Treasury Secretary Janet Yellen criticized Chinese treatment of U.S. companies and new export controls on metals used in semiconductors during a visit Friday to Beijing to try to revive strained relations.

Talking with a group of businesspeople, Yellen defended U.S. controls on technology exports that irk Beijing, saying they are necessary for national security. She rejected suggestions Washington is trying to decouple, or separate the U.S. economy from China’s.

“The U.S. seeks healthy economic competition with China,” Yellen said, according to a transcript released by her department.

“I am communicating the concerns that I’ve heard from the U.S. business community — including China’s use of non-market tools like expanded subsidies for its state-owned enterprises and domestic firms, and barriers to market access for foreign firms,” Yellen said.

U.S.-Chinese relations are at their lowest level in decades due to disputes over technology, security, Beijing’s military expansion and other irritants.

On Friday, Yellen met with the outgoing governor of China’s central bank, Yi Gang, and former Vice Premier Liu He, previously her counterpart in finance talks, according to the Treasury. She was due to meet later with China’s No. 2 leader, Premier Li Qiang.

Treasury officials said earlier Yellen wouldn’t meet with Chinese leader Xi Jinping. They said no breakthroughs on major disputes were expected.

The Chinese finance ministry called Yellen’s visit a “concrete measure” toward carrying out an agreement by Xi and President Joe Biden during a meeting in November to improve relations. It gave no indication of possible initiatives or compromises.

“There will be no winners in trade wars or ‘decoupling and broken chains,’” the ministry said in a statement. “We hope the United States will take concrete actions to create a favorable environment for the healthy development of economic and trade relations.”

U.S. and other foreign companies are uneasy about their status in China following raids on consulting firms, the expansion of a national security law and calls by Chinese leader Xi Jinping and other officials for greater self-sufficiency.
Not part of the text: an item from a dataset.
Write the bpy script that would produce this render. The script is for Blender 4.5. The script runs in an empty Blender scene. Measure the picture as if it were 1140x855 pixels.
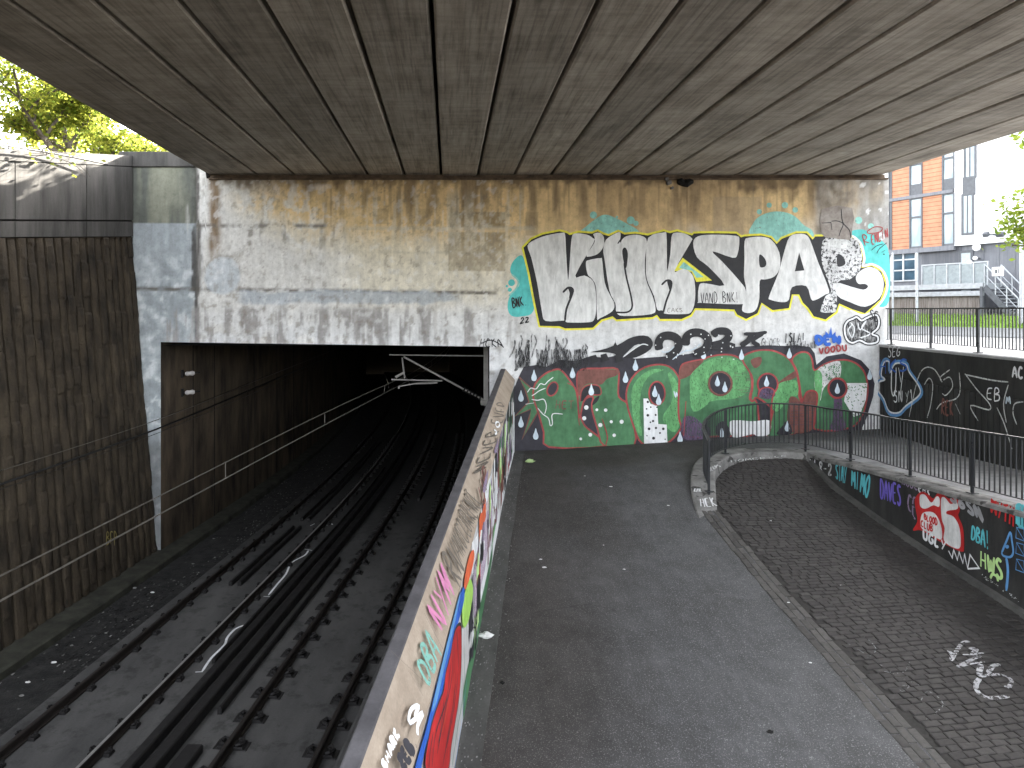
import bpy, math, random
from mathutils import Vector, noise
from mathutils.geometry import tessellate_polygon
R = math.radians
random.seed(7)
scene = bpy.context.scene
COL = scene.collection
CAMZ = 4.05            # eye height above the foot of the painted wall
F, CX, CY = 780.0, 500.0, 345.0   # survey of the photograph: focal length and principal point, pixels
WY = 20.0              # distance of the painted abutment wall

# ------------------------------------------------------------------ helpers
def tag(o, label=None, cat=None, group=None, kind=None):
    if label: o['label'] = label
    if cat: o['category'] = cat
    if group: o['group'] = group
    if kind: o['kind'] = kind
    return o

def empty(name, loc=(0, 0, 0), label=None, cat=None, group=None, rz=0.0):
    o = bpy.data.objects.new(name, None)
    o.empty_display_size = 0.2
    COL.objects.link(o)
    o.location = loc
    o.rotation_euler = (0, 0, rz)
    return tag(o, label, cat, group)

class MB:
    """collects faces in world coordinates and links them as one mesh object"""
    def __init__(s):
        s.v, s.f, s.m = [], [], []
    def face(s, pts, mi=0):
        n = len(s.v)
        s.v += [tuple(p) for p in pts]
        s.f.append(tuple(range(n, n + len(pts)))); s.m.append(mi)
    def raw(s, vs, fs, mi=0):
        n = len(s.v)
        s.v += [tuple(p) for p in vs]
        for f in fs:
            s.f.append(tuple(i + n for i in f)); s.m.append(mi)
    def box(s, a, b, mi=0, ch=0.0):
        x0, y0, z0 = a; x1, y1, z1 = b
        s.obox((0, 0, 0), (1, 0, 0), (0, 1, 0), (0, 0, 1), (x0, x1), (y0, y1), (z0, z1), mi, ch)
    def obox(s, o, ux, uy, uz, rx, ry, rz, mi=0, ch=0.0):
        o, ux, uy, uz = Vector(o), Vector(ux), Vector(uy), Vector(uz)
        P = lambda x, y, z: o + ux * x + uy * y + uz * z
        (x0, x1), (y0, y1), (z0, z1) = rx, ry, rz
        if ch <= 0:
            vs = [P(x, y, z) for z in (z0, z1) for x, y in ((x0, y0), (x1, y0), (x1, y1), (x0, y1))]
            fs = [(3, 2, 1, 0), (4, 5, 6, 7), (0, 1, 5, 4), (1, 2, 6, 5), (2, 3, 7, 6), (3, 0, 4, 7)]
            s.raw(vs, fs, mi); return
        c = min(ch, (x1-x0)*.45, (y1-y0)*.45, (z1-z0)*.45)
        vs = []; 
        for z, i in ((z0, c), (z0 + c, 0), (z1 - c, 0), (z1, c)):
            vs += [P(x0+i, y0+i, z), P(x1-i, y0+i, z), P(x1-i, y1-i, z), P(x0+i, y1-i, z)]
        fs = [(3, 2, 1, 0), (12, 13, 14, 15)]
        for k in range(3):
            for i in range(4):
                j = (i+1) % 4
                fs.append((k*4+i, k*4+j, k*4+4+j, k*4+4+i))
        s.raw(vs, fs, mi)
    def tube(s, pts, r, n=6, mi=0, cap=True):
        pts = [Vector(p) for p in pts]
        rs = r if isinstance(r, (list, tuple)) else [r] * len(pts)
        rings = []
        for i, p in enumerate(pts):
            t = (pts[min(i+1, len(pts)-1)] - pts[max(i-1, 0)])
            if t.length < 1e-9: t = Vector((0, 0, 1))
            t.normalize()
            a = Vector((0, 0, 1)) if abs(t.z) < .9 else Vector((1, 0, 0))
            u = t.cross(a).normalized(); w = t.cross(u).normalized()
            rings.append([p + (u * math.cos(k*2*math.pi/n) + w * math.sin(k*2*math.pi/n)) * rs[i] for k in range(n)])
        vs = [q for rg in rings for q in rg]; fs = []
        for i in range(len(rings)-1):
            for k in range(n):
                j = (k+1) % n
                fs.append((i*n+k, i*n+j, (i+1)*n+j, (i+1)*n+k))
        if cap:
            fs.append(tuple(range(n))); fs.append(tuple(reversed(range((len(rings)-1)*n, len(rings)*n))))
        s.raw(vs, fs, mi)
    def loft(s, rows, mi=0, close=False):
        n = len(rows[0]); vs = [p for r in rows for p in r]; fs = []
        for i in range(len(rows)-1):
            for k in range(n if close else n-1):
                j = (k+1) % n
                fs.append((i*n+k, i*n+j, (i+1)*n+j, (i+1)*n+k))
        s.raw(vs, fs, mi)
    def build(s, name, mats, parent=None, smooth=False, local=None):
        me = bpy.data.meshes.new(name)
        off = Vector((0, 0, 0))
        q = parent
        while q is not None:
            off = off + Vector(q.location); q = q.parent
        vs = s.v if off.length == 0 else [(a-off.x, b-off.y, c-off.z) for a, b, c in s.v]
        me.from_pydata(vs, [], s.f)
        if not isinstance(mats, (list, tuple)): mats = [mats]
        for m in mats: me.materials.append(m)
        if len(mats) > 1: me.polygons.foreach_set('material_index', s.m)
        if smooth: me.polygons.foreach_set('use_smooth', [True]*len(me.polygons))
        me.update()
        o = bpy.data.objects.new(name, me); COL.objects.link(o)
        if parent is not None: o.parent = parent
        return o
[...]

“I’ve been particularly troubled by punitive actions that have been taken against U.S. firms in recent months,” Yellen said.

China’s government has been frustrated by U.S. curbs on access to advanced processor chips on security grounds. That threatens to delay or derail the ruling Communist Party’s efforts to develop telecoms, artificial intelligence and other technologies.
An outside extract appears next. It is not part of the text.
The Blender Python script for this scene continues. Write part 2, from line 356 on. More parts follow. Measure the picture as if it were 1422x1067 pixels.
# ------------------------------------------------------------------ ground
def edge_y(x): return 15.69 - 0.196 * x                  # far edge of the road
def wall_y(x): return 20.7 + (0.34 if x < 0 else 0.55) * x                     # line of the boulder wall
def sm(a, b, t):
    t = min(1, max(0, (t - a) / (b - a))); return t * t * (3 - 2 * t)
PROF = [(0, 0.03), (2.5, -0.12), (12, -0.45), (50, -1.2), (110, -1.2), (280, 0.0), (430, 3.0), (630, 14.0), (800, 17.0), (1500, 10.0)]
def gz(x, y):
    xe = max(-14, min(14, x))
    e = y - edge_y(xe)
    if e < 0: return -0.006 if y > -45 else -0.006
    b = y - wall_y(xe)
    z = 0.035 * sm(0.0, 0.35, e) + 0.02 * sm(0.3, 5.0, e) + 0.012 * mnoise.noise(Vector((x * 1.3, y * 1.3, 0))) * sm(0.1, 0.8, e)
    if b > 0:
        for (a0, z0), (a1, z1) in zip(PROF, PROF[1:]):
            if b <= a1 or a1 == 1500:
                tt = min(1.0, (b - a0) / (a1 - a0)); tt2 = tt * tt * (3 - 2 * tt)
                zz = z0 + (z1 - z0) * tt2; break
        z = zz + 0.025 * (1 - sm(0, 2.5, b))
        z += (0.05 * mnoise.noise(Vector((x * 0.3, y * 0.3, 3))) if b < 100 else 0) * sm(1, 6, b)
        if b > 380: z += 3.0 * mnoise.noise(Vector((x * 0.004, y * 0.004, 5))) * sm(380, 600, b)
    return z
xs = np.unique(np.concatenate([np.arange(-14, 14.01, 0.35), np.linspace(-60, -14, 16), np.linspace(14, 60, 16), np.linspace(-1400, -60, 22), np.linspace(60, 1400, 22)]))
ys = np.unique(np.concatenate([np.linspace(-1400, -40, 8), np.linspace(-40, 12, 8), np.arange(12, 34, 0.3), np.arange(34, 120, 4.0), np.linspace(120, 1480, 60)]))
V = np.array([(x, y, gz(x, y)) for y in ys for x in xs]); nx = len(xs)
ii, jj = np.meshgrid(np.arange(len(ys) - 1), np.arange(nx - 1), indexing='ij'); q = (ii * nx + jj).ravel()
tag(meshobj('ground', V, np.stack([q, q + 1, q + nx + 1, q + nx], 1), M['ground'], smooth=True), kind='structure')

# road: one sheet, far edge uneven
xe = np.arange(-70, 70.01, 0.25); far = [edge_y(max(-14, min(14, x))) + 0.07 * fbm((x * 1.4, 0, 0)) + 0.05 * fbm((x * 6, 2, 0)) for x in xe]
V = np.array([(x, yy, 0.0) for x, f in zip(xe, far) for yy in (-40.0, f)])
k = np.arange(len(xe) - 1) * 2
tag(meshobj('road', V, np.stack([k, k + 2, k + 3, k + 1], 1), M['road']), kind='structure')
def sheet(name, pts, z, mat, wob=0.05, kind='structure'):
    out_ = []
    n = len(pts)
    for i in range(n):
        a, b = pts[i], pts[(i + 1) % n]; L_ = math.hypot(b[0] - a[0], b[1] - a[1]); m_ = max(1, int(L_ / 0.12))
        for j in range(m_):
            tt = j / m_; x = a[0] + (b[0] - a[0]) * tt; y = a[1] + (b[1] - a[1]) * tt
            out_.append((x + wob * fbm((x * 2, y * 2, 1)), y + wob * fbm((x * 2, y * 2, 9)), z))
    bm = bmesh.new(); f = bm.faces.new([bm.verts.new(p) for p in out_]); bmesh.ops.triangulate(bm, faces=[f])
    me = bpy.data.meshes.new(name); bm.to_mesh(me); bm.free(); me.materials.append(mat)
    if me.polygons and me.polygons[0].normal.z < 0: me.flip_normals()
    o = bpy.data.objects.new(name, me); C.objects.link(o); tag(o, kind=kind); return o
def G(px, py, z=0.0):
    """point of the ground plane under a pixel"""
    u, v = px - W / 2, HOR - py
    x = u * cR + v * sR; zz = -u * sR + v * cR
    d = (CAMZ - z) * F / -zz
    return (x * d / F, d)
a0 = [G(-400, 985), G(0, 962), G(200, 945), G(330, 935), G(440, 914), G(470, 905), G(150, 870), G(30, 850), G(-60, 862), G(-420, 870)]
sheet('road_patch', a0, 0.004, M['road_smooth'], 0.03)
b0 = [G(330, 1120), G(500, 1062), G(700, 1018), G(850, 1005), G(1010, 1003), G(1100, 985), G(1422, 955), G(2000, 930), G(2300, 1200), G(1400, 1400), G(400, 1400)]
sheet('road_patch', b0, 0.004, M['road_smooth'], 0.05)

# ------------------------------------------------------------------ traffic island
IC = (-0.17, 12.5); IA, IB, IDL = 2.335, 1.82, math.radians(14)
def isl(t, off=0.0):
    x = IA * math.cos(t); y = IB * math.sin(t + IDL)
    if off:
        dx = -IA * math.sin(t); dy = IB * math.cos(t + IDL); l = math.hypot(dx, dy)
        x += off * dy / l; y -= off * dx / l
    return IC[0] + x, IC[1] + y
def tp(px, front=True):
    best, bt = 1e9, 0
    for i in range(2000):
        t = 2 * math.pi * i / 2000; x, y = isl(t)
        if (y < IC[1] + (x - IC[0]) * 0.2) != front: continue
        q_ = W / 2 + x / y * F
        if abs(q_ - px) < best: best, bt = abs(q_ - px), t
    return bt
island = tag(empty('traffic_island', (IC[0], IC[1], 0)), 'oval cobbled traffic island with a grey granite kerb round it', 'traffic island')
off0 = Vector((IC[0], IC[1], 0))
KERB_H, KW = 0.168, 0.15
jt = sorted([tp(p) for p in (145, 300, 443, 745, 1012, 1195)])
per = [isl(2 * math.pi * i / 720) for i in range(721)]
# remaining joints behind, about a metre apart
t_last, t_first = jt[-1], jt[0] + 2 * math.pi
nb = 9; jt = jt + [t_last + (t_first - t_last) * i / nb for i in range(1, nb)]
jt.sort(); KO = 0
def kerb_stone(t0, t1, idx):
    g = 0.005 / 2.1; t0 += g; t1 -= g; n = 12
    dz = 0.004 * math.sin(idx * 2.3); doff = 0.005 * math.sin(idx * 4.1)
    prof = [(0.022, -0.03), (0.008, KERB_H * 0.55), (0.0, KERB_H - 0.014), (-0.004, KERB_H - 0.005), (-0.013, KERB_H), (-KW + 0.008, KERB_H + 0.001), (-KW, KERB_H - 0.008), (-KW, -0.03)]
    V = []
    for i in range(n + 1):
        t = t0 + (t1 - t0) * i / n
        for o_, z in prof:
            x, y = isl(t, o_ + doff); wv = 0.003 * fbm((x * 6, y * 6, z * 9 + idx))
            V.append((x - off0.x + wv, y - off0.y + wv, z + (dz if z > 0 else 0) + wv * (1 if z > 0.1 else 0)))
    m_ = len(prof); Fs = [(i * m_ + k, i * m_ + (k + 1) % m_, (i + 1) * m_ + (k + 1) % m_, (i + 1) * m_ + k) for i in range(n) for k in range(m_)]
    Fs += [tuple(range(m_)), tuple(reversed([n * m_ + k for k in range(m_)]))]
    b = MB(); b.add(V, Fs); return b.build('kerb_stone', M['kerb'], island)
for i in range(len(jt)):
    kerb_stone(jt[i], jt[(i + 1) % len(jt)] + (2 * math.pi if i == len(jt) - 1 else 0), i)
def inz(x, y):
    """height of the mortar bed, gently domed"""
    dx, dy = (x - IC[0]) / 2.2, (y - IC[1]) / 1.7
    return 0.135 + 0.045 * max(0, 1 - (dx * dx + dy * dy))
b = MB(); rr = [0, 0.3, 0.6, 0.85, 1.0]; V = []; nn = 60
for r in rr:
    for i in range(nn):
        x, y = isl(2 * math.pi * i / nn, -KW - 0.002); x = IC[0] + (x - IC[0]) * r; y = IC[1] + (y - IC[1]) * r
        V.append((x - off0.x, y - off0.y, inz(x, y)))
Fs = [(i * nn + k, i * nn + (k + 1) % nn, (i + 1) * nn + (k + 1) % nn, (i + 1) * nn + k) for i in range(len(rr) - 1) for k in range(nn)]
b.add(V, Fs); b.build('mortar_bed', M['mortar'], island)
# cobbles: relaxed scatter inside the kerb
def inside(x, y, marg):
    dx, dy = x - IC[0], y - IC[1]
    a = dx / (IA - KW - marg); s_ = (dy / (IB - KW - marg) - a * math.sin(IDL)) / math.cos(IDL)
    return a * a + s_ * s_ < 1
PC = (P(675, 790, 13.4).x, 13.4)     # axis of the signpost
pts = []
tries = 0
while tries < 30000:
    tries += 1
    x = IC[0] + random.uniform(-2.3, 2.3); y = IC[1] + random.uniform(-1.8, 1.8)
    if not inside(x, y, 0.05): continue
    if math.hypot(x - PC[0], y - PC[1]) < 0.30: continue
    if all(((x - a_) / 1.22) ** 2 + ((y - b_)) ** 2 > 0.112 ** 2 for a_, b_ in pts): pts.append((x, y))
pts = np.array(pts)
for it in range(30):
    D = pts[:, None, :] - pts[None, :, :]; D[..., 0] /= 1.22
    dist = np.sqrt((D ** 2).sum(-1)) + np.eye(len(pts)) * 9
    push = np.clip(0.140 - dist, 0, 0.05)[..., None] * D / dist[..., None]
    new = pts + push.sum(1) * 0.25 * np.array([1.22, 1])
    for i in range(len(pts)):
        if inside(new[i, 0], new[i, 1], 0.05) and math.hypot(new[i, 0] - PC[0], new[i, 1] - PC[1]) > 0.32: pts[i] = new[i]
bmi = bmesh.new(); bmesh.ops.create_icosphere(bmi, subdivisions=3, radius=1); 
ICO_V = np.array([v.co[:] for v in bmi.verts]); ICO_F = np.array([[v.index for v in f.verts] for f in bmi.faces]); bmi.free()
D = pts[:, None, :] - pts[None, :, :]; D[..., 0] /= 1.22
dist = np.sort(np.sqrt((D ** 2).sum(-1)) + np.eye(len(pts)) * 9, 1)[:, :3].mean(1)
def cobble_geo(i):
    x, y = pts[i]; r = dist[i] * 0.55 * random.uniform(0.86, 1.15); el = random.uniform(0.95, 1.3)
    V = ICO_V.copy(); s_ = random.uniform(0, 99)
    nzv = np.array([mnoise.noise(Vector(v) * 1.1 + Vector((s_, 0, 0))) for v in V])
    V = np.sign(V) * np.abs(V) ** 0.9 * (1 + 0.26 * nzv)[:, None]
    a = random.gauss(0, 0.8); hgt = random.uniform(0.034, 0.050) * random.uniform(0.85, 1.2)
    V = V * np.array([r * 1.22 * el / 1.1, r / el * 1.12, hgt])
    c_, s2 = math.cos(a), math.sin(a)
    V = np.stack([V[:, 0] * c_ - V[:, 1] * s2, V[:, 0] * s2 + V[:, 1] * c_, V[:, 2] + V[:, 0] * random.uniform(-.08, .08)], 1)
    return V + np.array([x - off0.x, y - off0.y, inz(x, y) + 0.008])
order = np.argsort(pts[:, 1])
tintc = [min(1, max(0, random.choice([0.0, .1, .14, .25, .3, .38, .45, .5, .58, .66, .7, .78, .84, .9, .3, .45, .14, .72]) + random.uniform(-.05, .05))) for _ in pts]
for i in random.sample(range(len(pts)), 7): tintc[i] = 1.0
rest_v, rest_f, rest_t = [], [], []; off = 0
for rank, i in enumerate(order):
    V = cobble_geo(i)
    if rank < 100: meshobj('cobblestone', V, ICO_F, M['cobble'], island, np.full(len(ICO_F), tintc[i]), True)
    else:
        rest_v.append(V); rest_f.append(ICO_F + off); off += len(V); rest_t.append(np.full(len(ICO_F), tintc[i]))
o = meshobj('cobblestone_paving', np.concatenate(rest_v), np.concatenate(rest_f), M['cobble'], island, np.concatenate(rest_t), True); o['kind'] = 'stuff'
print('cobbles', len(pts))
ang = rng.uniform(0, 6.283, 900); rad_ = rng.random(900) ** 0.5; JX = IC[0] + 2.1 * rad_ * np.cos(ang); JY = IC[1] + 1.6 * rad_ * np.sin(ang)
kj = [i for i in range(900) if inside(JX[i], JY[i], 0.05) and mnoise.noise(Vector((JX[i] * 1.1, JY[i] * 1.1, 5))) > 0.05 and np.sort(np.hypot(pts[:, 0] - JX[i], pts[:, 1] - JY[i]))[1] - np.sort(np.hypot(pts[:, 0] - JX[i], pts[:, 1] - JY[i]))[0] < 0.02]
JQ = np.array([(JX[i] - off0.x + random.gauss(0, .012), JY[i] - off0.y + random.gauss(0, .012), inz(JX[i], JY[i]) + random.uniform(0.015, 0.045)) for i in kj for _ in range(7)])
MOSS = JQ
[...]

Xi accused Washington in March of trying to hamper China’s development.

Beijing has been slow to retaliate, possibly to avoid disrupting its own tech industries. But this week, the government announced unspecified controls on exports of gallium and germanium, metals used in making semiconductors and solar panels. That announcement jolted South Korea and other countries that import from China.
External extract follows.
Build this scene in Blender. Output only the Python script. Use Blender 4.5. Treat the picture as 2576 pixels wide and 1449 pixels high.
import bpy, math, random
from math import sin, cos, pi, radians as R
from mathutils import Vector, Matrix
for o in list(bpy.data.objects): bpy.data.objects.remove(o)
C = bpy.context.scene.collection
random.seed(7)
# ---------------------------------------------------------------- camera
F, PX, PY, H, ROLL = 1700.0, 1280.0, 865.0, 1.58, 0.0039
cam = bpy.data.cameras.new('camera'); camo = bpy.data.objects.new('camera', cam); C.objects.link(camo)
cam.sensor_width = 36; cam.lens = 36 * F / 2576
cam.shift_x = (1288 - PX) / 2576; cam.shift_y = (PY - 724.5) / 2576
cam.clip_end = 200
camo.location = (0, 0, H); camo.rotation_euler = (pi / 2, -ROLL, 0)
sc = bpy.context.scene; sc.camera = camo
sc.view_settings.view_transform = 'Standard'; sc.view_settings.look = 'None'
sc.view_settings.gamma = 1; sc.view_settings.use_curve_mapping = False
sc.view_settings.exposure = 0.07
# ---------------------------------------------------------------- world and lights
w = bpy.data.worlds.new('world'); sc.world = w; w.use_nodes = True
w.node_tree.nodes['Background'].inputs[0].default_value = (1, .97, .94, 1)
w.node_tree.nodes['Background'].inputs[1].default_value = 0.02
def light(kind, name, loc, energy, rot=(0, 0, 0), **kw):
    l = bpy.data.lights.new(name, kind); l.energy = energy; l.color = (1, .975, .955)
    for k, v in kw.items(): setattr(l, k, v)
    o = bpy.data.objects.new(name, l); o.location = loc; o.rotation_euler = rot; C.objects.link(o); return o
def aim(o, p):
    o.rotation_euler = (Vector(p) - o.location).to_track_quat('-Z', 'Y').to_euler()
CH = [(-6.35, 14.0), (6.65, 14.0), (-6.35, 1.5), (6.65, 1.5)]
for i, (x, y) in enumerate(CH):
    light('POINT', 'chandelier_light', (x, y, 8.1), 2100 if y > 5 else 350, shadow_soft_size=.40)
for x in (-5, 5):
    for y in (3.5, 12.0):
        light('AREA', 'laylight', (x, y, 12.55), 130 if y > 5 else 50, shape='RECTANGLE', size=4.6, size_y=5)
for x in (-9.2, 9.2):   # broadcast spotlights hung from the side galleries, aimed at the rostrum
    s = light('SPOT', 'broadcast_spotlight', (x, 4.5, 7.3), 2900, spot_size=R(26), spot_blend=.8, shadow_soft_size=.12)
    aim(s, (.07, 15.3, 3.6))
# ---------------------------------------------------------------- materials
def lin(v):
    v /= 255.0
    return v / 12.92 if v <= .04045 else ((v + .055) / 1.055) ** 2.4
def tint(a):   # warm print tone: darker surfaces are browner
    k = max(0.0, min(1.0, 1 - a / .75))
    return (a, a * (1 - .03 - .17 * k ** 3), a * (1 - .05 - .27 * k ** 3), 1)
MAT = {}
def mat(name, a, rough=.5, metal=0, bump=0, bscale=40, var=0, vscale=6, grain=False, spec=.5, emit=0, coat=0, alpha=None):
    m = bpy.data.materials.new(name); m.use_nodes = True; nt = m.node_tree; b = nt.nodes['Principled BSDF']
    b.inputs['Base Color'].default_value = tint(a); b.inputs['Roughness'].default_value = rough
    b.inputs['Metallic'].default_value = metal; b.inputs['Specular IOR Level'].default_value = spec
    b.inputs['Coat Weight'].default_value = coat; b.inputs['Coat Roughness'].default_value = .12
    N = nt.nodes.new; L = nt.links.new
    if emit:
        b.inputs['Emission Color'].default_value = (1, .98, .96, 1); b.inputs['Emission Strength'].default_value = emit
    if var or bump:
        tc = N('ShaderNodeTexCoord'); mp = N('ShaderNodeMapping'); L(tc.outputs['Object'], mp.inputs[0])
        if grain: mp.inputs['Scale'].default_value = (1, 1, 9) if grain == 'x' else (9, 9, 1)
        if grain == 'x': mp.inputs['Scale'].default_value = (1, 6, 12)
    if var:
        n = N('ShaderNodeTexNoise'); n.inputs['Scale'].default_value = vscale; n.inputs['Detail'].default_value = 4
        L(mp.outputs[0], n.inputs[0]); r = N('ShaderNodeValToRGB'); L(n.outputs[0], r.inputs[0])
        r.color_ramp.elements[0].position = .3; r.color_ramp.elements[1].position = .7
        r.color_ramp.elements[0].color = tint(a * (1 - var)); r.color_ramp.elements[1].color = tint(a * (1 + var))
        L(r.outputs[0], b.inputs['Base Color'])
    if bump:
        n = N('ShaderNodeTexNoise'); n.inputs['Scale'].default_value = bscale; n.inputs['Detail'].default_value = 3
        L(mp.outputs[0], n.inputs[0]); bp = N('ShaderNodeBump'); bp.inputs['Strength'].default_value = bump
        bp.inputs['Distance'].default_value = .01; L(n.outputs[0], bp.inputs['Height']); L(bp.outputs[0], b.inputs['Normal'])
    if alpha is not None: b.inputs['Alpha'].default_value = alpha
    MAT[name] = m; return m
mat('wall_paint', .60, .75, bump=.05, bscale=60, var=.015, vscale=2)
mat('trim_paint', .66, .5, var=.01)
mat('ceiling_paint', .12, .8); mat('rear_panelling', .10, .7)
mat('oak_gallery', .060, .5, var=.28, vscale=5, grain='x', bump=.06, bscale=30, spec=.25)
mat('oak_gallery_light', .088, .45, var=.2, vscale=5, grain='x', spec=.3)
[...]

Businesspeople have warned the world’s two biggest economies might split into separate markets with incompatible products as Beijing and Washington tighten trade controls and tell companies to reduce reliance on each other. They say that will hurt economic growth and innovation.

″I have made clear that the United States does not seek a wholesale separation of our economies,” Yellen said. “A decoupling of the world’s two largest economies would be destabilizing for the global economy, and it would be virtually impossible to undertake.”

Yellen defended U.S. export curbs and rejected Chinese accusations that Washington uses them for economic advantage.

“I also made clear that actions we take to protect our national security are designed to be narrowly targeted — and that they are premised on straightforward national security considerations and not undertaken to gain economic advantage over China,” Yellen said.

Yellen follows Secretary of State Antony Blinken, who met Xi last month in the highest-level U.S. visit to Beijing in five years. The two agreed to stabilize relations but failed to agree on improving communications between their militaries.

Treasury officials told reporters earlier in Washington the secretary wanted to focus on stabilizing the global economy and challenging Chinese support of Russia during its invasion of Ukraine.

The latest flareup came after President Joe Biden referred to Xi as a dictator. The Chinese government protested, but Biden said his blunt statements are “just not something I’m going to change very much.”

Ties became especially testy after a Chinese surveillance balloon flew over the United States in February and was subsequently shot down.

Biden’s climate envoy, John Kerry, is scheduled to become the next U.S. official to visit China, next week, a State Department official confirmed Thursday.

China and the United States are the world’s No. 1 and No. 2 emitters of climate-changing carbon, making whatever steps they take critical.

The trip will be Kerry’s first to China since it broke off climate discussions with the U.S. in August in retaliation for then-House Speaker Nancy Pelosi’s travel to Taiwan.